Christianity,  Theology/Bible

The Trinity Debate Two Years On

It’s been about two years since the great online conflagration known as “the Trinity debate” began to wind down. I still think a lot about what happened during those months during the summer of 2016. Two years hence, I can say that my dominant feelings about it are thankfulness. And I say that in spite of the fact that it was one of the most bitter and unsparing debates I’ve ever been a party to.

Why am I mainly thankful? I stand by what I wrote two years ago in the immediate aftermath. I learned from both faithful and unfaithful critics. And it was good for me.

Before the debate started, I would have identified myself as a standard fourth century Nicene Trinitarian. I haven’t moved from that identification but own it all the more fervently (and with greater clarity) as a result of what unfolded over those two months in the summer of 2016. I have done more reading on the trinity because of that debate than I ever had previously. Which means that I know God better than I did before. Praise God.

Certainly there were elements of the controversy that were quite unpleasant, and no doubt I had my own part in that. Nevertheless, I wouldn’t trade the growth that’s come from it for anything in the world. I am grateful for the Lord’s mercy and for that of faithful interlocutors.

There has also been good fruit in our church where I serve as one of the preaching pastors. Our church had long recited the Apostle’s Creed before communion every week. After the controversy, we made sure that our translation of the Creed included the key term “his only-begotten Son, our Lord.” The term “only-begotten” is missing from so many English translations of the Creed, and they are the worse for it. At the beginning of 2018, we replaced our weekly recitation of the Apostle’s Creed with a fresh translation of the Nicene Creed. It was a joy to work through that new rendering with fellow pastor Jim Hamilton. Again, praise God.

One other item related to our church. I have been preaching through Paul’s first letter to the Corinthians for some time now. This summer we reached the pivotal text in chapter 11 verse 3:

But I want you to understand that Christ is the head of every man, and the man is the head of a woman, and God is the head of Christ.

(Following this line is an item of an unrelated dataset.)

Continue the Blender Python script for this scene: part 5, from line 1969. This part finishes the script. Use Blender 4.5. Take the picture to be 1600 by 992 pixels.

The phrase “God is the head of Christ” was of course a key point of contention in the trinity debate. My comments on this verse a few weeks ago included this:

Within the inner-triune life of God, there is absolute equality of deity between Father and Son. There is an eternal relation of origin that establishes both difference between Father and Son and that guarantees they both as God equally share all the attributes of deity, including equal authority and power.

But I don’t think Paul’s words call attention to the immanent trinity but to the economic trinity. How do we know that? Paul’s use of “Christ” focuses us on the Son of God’s unique role as mediator of the New Covenant. And as mediator, Christ submits to the Father’s authority. As Scott Swain has put it, “The obedience of the eternal Son in the economy of salvation is the proper mode whereby he enacts the undivided work of the Trinity… [it] is the economic extension of his eternal generation to a Spirit-enabled, creaturely life of obedience unto death.”

If I had been preaching that text before the trinity debate, I don’t think I would have said all that—not because I denied the truth of it but because it probably wouldn’t have occurred to me to do so. But now I see it as so crucial to make sure to explain that personal distinctions between Father and Son are grounded in the eternal relations of origin. Again, praise God.

I know that there are still many unresolved issues and ongoing debates related to the trinity and the Son’s submission to the Father. I also know that some people may still be smarting from everything that transpired. Please don’t interpret any of the forgoing to suggest that everything is resolved now. That’s not what I mean to communicate. I simply wish to say that the Lord used the trinity debate for good in my life, and I want to render public thanks to Him for that.